Content recommendation doesn’t have the best reputation. The word “chumbox” often gets tossed around.
But Outbrain is out to prove that its ads can drive awareness with its launch on Wednesday of an attention-based offering that could change its monetization model.
The new platform, called Onyx, gives brands a way to measure their return on investment in awareness campaigns by tracking whether people are actually paying attention to their ads.
After years of courting lower-funnel performance budgets – and charging on a cost-per-click (CPC) basis – Outbrain foresees further growth in attracting upper-funnel spend, said co-CEO David Kostman. So it’s looking to capitalize on the growing demand for attention-based reporting and measurement from brand buyers, especially for upper-funnel awareness and consideration campaigns, he said.
And Onyx’s CPM-based pricing represents such a departure from Outbrain’s current model that the company is marketing Onyx as a new sub-brand rather than as an extension of its existing platform.
Contextual targeting
Onyx allows brands to buy video and display placements that appear in the middle and end of articles from Outbrain’s network of publisher partners, including CNN, Fox News and Dotdash Meredith.
The display aspect of the solution will focus on what Outbrain calls “high-impact” display ads, meaning ads that contain some interactive element rather than static images.
The platform is really designed for pre-roll video, though.
Outbrain has been building its video advertising capabilities for years, Kostman said. Outbrain’s acquisition of Swiss contextual video company Video Intelligence in 2022 helped set the stage for Onyx’s debut.
Using Onyx, advertisers can target their campaigns to run alongside contextually relevant content. Outbrain categorizes publisher inventory into interest-based segments by analyzing the text or video on the page. These contextual segments can be further enriched through propensity modeling, which projects which audiences will be attracted to a piece of content according to Outbrain’s content recommendation algorithms.
Onyx ad placements are available programmatically through Outbrain’s DSP partners. Outbrain expects that the primary method of activation will be private marketplace deals. But the platform also supports buying through direct insertion orders as well.
A new revenue model
As a publicly traded company, Outbrain is beholden to investor expectations for continued revenue growth, which is part of the motivation behind the company’s new focus on awareness campaigns and video placements.
“Awareness and consideration budgets are bigger than performance budgets generally, and video is a fast-growing [channel],” Kostman said. “When you combine these two, it increases our addressable market significantly.”
Because Onyx is designed for upper-funnel awareness campaigns, the platform will use an impression-based CPM pricing model instead of CPC, which has historically been Outbrain’s bread and butter. (Outbrain’s other ad products will still charge on a cost-per-click basis.)
Attention measurement
But it’s one thing to sell based on attention. You’ve also got to measure it.
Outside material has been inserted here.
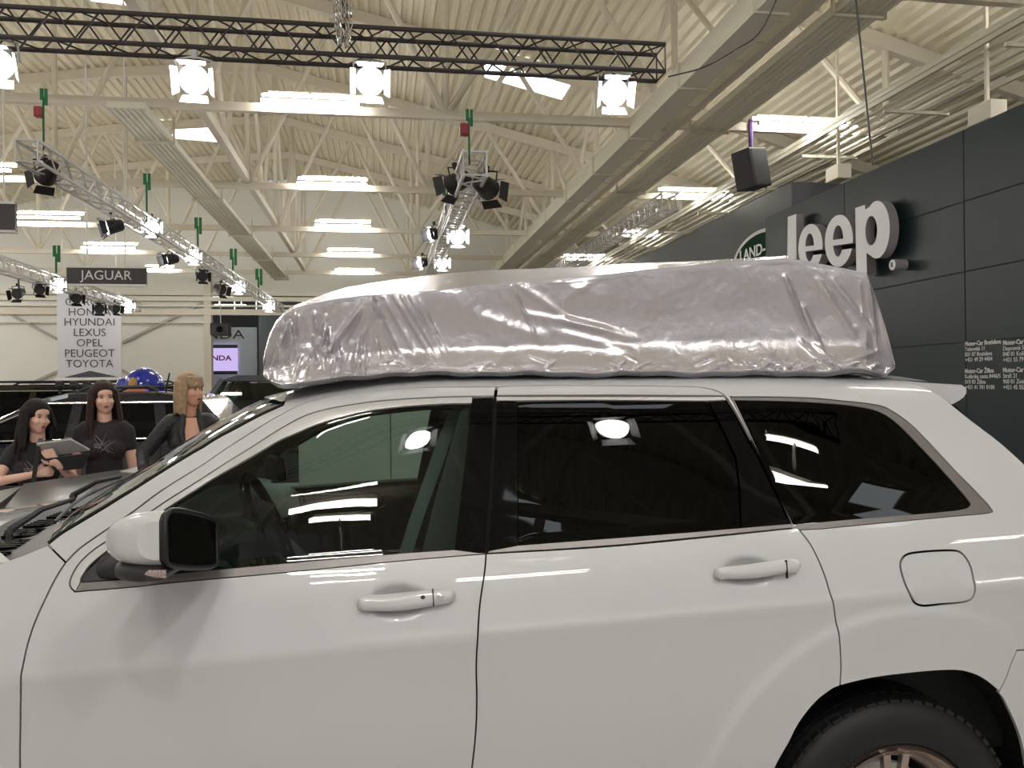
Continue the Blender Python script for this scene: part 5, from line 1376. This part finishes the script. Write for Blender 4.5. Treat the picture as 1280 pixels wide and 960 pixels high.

Outbrain is partnering with attention metrics startup Adelaide on post-campaign measurement and optimization for Onyx placements.
To determine how likely people are to pay attention to an ad, Adelaide analyzes an AI-modeled combination of eye-tracking panel study data and proxy attention signals, such as dwell time, scroll depth and cursor hover time.
While Onyx advertisers will only get post-campaign attention measurement to start, Outbrain plans to build in the ability for deals to be transacted on the platform using Adelaide’s proprietary AU metric as a currency “in the not very distant future,” Kostman said.
The safety dance
In addition to measuring attention, Outbrain also needs to reassure advertisers on the brand safety front – and brand safety can be tricky for Outbrain, which tends to mostly work with news publishers.
Many advertisers consider news content to be inherently brand unsafe, and they use brand safety solutions to block news from their programmatic ad buys.
Outbrain will not block news content from the Onyx platform by default, Kostman said. Rather, the platform will honor the existing brand safety parameters an advertiser has set up with DoubleVerify.
That means, if a brand does block all news content, it won’t be able to buy Outbrain’s news inventory. If a brand only blocks certain news content, however, then only those categories will be excluded.
Early results
Onyx is now generally available in the US, UK, Germany, France and Italy. Launch partners include Ford, which is buying Onyx inventory through the Xaxis DSP.
During beta testing, Onyx ad placements outperformed Adelaide’s AU benchmarks for display and rich media formats on all device types by 26%.
The scores for mobile ads, which represent the majority (66% in 2022) of Outbrain’s business, were 53% higher than Adelaide’s benchmark for mobile banners and 20% higher than its benchmark for mobile rich media formats.
Perhaps counterintuitively, ads that appear at the end of articles tend to garner higher attention scores than those in the middle of articles, Kostman said — however, more data is needed to definitively prove this hypothesis.
End-of-article ads likely garner higher attention scores, he added, because placing ads at the end of articles is less interruptive and readers see the ads at a point in time when they are open to suggestions for what to check out next.
As for what’s next for Outbrain, the company plans to adjust the pricing for its ad inventory using Adelaide’s attention metrics, Kostman said.
So, don’t be surprised if Outbrain starts charging a premium for those end-of-article placements.